One-step vulcanization of Cd(OH)Cl nanorods to synthesize CdS/ZnS/PdS nanotubes for highly efficient photocatalytic hydrogen evolution

In this work, a novel strategy, one-step vulcanization of Cd(OH)Cl nanorods in the presence of ZnCl ₂ and Na ₂PdCl ₄, is successfully developed to synthesize CdS/ZnS/PdS nanotubes (NTs) for the first time.

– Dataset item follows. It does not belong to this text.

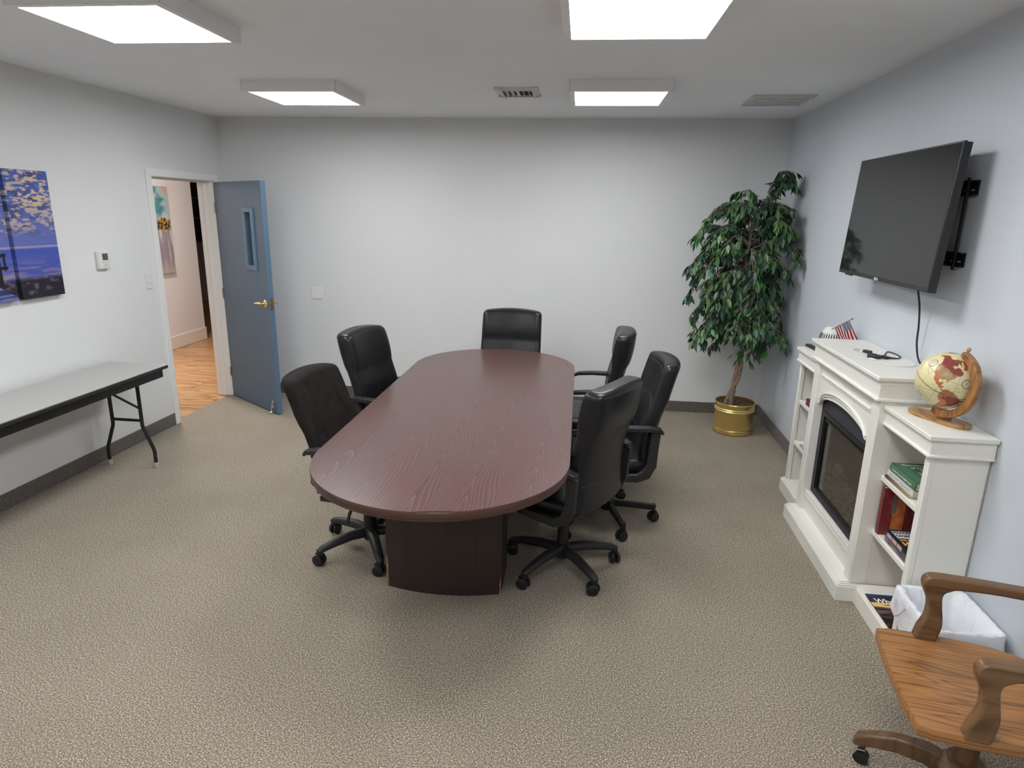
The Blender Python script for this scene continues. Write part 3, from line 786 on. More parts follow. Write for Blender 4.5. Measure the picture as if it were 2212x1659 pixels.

In this work, a novel strategy, one-step vulcanization of Cd(OH)Cl nanorods in the presence of ZnCl ₂ and Na ₂PdCl ₄, is successfully developed to synthesize CdS/ZnS/PdS nanotubes (NTs) for the first time. In this method, the three components (CdS, ZnS and PdS) are fully combined together at the nano-scale in the CdS/ZnS/PdS NTs, creating a large number of intimate contact interfaces. As a result, the optimized CdS/ZnS/PdS NTs exhibit a significantly enhanced photocatalytic H ₂ evolution rate of 1021.1 μmol h ⁻¹ (10 mg of catalyst), which is 11.4 and 16.3 times higher than that of pristine CdS NTs and ZnS nanoparticles (NPs), respectively, and is the maximum reported value for CdS-based photocatalysts under similar experimental conditions. Moreover, the apparent quantum efficiency of the optimal sample can reach 26.1% at 365 nm wavelength. The improved photocatalytic performance can be attributed to the synergistic effects of the hollow tubular structure, the CdS/ZnS heterostructure and the PdS co-catalyst. Due to the hollow tubular structure, both the inner and outer surfaces of CdS/ZnS/PdS NTs can act as reaction sites to rapidly consume electrons and holes, effectively suppressing their recombination. Both the CdS/ZnS heterostructure and PdS co-catalyst can efficiently promote the separation and transfer of charge carriers. This work may provide a new method for the design and construction of new photocatalysts with highly efficient H ₂ production.